- DO THIS
Quote exactly, and only, the lines of the material below from the line with "Build this scene" through the line with "cam.CreateExposureAttr(0.0)".

(Scenes as source code)
______
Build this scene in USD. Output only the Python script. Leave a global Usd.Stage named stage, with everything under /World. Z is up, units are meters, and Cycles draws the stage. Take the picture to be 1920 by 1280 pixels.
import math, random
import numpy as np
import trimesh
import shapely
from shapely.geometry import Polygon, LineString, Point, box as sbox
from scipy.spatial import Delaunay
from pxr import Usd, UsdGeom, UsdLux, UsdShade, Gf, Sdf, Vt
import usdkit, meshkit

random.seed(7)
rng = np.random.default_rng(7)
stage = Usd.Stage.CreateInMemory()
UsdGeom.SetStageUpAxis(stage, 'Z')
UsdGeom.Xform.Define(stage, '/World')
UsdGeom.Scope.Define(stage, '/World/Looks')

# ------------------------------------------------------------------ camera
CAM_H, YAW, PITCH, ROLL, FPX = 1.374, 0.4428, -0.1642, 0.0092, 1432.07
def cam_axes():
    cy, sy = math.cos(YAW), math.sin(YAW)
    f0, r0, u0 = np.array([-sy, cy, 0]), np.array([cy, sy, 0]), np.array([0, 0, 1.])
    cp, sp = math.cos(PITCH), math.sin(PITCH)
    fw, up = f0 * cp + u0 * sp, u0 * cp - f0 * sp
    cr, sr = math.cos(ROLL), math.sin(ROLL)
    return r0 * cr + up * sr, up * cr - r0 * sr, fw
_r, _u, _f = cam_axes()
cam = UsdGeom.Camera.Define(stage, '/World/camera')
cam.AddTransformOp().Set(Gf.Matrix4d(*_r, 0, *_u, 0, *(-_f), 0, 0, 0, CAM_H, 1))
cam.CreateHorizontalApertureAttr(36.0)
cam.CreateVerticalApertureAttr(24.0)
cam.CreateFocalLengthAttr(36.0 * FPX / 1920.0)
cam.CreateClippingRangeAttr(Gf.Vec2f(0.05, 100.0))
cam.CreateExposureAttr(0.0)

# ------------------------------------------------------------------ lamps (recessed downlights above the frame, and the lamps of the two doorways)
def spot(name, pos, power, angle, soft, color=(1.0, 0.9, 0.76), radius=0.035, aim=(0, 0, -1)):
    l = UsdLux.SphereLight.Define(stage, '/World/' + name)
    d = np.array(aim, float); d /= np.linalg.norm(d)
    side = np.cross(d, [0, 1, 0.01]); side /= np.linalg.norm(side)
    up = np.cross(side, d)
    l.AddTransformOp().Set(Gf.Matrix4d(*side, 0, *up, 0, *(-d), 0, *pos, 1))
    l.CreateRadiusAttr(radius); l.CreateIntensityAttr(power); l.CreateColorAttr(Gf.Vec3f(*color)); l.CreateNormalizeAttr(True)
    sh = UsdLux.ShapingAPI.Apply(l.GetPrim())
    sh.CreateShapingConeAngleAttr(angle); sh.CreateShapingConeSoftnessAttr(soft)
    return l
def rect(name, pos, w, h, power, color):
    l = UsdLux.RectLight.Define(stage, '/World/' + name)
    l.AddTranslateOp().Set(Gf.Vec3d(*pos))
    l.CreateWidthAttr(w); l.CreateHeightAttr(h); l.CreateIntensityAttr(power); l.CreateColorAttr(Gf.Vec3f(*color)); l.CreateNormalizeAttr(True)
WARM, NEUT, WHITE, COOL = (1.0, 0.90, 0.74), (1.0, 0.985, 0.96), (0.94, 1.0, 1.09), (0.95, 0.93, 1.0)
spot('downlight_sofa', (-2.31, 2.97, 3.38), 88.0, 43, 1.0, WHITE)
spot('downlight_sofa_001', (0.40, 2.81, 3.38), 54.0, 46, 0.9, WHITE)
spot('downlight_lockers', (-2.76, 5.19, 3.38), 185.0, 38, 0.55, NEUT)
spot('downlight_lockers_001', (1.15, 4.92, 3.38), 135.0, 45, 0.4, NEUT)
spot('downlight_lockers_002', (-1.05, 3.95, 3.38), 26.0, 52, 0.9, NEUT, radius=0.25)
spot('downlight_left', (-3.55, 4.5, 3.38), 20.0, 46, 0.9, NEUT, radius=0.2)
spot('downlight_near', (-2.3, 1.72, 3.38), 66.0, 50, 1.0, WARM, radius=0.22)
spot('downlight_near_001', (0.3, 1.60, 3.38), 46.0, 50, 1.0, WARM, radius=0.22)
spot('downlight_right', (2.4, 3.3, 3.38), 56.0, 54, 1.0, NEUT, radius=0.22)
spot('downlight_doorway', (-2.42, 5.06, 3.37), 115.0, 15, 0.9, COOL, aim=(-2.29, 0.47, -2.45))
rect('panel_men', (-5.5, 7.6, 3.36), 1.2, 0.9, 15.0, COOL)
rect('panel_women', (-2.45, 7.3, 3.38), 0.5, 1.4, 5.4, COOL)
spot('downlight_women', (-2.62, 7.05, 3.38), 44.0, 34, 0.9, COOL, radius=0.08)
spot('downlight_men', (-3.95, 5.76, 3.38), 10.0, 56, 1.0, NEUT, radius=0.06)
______
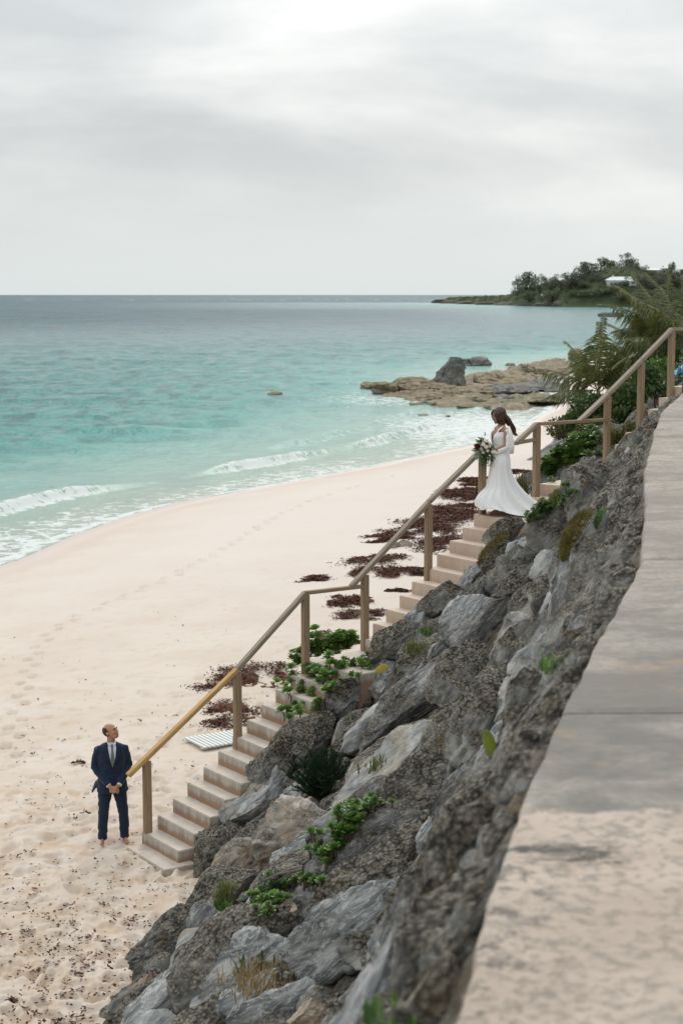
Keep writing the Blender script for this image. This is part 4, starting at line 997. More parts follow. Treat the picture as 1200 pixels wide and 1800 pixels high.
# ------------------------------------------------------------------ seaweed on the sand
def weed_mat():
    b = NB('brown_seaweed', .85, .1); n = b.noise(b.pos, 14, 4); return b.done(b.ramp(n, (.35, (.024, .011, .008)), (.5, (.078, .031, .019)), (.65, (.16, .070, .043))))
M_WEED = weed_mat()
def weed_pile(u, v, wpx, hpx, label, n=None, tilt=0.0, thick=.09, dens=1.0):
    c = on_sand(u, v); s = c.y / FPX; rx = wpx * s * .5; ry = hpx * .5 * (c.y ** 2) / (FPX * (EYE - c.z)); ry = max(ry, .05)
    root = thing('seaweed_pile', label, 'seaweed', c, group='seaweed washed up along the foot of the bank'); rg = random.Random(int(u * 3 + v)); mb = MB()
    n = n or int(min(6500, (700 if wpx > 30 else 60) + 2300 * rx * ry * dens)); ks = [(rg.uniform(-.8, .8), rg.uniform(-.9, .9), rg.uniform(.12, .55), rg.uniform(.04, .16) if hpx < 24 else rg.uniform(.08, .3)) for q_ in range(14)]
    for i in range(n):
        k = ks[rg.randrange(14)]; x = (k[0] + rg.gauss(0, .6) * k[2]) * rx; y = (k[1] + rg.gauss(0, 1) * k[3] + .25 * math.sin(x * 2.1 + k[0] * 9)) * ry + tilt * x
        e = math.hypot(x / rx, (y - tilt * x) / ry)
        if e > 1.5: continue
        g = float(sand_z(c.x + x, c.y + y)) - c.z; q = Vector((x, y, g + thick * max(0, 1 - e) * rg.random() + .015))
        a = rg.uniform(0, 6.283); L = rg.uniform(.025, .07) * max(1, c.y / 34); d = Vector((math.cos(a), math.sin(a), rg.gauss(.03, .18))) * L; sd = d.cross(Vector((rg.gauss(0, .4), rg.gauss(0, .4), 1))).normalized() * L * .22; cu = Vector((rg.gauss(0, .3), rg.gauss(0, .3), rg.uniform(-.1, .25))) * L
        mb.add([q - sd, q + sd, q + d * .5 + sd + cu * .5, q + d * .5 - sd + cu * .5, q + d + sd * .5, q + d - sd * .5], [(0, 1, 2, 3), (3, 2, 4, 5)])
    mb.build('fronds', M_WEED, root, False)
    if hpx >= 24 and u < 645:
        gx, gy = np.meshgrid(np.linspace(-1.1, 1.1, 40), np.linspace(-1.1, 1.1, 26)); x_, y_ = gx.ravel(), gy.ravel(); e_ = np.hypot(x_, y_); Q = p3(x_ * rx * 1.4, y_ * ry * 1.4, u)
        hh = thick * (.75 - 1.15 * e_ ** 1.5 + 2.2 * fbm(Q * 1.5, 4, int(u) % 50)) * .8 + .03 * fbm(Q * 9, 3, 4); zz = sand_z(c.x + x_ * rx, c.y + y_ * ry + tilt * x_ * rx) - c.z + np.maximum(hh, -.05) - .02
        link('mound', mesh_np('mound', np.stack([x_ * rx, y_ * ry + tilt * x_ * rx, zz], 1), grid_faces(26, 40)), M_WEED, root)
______
- RESULT OF THE EXERCISE
Build this scene in USD. Output only the Python script. Leave a global Usd.Stage named stage, with everything under /World. Z is up, units are meters, and Cycles draws the stage. Take the picture to be 1920 by 1280 pixels.
import math, random
import numpy as np
import trimesh
import shapely
from shapely.geometry import Polygon, LineString, Point, box as sbox
from scipy.spatial import Delaunay
from pxr import Usd, UsdGeom, UsdLux, UsdShade, Gf, Sdf, Vt
import usdkit, meshkit

random.seed(7)
rng = np.random.default_rng(7)
stage = Usd.Stage.CreateInMemory()
UsdGeom.SetStageUpAxis(stage, 'Z')
UsdGeom.Xform.Define(stage, '/World')
UsdGeom.Scope.Define(stage, '/World/Looks')

# ------------------------------------------------------------------ camera
CAM_H, YAW, PITCH, ROLL, FPX = 1.374, 0.4428, -0.1642, 0.0092, 1432.07
def cam_axes():
    cy, sy = math.cos(YAW), math.sin(YAW)
    f0, r0, u0 = np.array([-sy, cy, 0]), np.array([cy, sy, 0]), np.array([0, 0, 1.])
    cp, sp = math.cos(PITCH), math.sin(PITCH)
    fw, up = f0 * cp + u0 * sp, u0 * cp - f0 * sp
    cr, sr = math.cos(ROLL), math.sin(ROLL)
    return r0 * cr + up * sr, up * cr - r0 * sr, fw
_r, _u, _f = cam_axes()
cam = UsdGeom.Camera.Define(stage, '/World/camera')
cam.AddTransformOp().Set(Gf.Matrix4d(*_r, 0, *_u, 0, *(-_f), 0, 0, 0, CAM_H, 1))
cam.CreateHorizontalApertureAttr(36.0)
cam.CreateVerticalApertureAttr(24.0)
cam.CreateFocalLengthAttr(36.0 * FPX / 1920.0)
cam.CreateClippingRangeAttr(Gf.Vec2f(0.05, 100.0))
cam.CreateExposureAttr(0.0)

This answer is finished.